• Exercise brief
Output a verbatim copy of the data, cut off after the line that contains "if (i, j) not".

## begin Supplied data

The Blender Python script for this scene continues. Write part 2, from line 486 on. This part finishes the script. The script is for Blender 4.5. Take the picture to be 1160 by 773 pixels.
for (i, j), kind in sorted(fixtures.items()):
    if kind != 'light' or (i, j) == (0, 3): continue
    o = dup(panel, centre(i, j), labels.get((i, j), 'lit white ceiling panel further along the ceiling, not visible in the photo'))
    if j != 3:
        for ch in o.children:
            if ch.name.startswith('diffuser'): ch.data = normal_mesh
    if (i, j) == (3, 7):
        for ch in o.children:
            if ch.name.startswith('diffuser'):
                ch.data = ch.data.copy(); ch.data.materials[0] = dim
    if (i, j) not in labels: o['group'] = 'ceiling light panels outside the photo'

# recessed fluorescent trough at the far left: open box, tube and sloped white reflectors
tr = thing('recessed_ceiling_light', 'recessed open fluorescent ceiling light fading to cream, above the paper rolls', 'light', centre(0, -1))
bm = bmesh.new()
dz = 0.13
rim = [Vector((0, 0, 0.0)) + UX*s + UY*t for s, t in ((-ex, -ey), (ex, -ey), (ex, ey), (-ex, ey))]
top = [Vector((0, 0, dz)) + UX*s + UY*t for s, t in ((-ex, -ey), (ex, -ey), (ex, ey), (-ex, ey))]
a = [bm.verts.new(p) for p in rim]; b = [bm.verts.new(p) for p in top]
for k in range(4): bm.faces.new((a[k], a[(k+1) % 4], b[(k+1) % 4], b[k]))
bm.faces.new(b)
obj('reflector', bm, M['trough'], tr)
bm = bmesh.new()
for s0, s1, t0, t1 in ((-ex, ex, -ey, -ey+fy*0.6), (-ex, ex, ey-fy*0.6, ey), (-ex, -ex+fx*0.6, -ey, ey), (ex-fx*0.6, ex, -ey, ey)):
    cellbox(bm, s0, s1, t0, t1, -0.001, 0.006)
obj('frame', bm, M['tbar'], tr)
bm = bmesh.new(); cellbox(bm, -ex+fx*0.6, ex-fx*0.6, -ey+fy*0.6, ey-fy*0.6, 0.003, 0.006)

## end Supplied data

• Response
The Blender Python script for this scene continues. Write part 2, from line 486 on. This part finishes the script. The script is for Blender 4.5. Take the picture to be 1160 by 773 pixels.
for (i, j), kind in sorted(fixtures.items()):
    if kind != 'light' or (i, j) == (0, 3): continue
    o = dup(panel, centre(i, j), labels.get((i, j), 'lit white ceiling panel further along the ceiling, not visible in the photo'))
    if j != 3:
        for ch in o.children:
            if ch.name.startswith('diffuser'): ch.data = normal_mesh
    if (i, j) == (3, 7):
        for ch in o.children:
            if ch.name.startswith('diffuser'):
                ch.data = ch.data.copy(); ch.data.materials[0] = dim
    if (i, j) not in labels: o['group'] = 'ceiling light panels outside the photo'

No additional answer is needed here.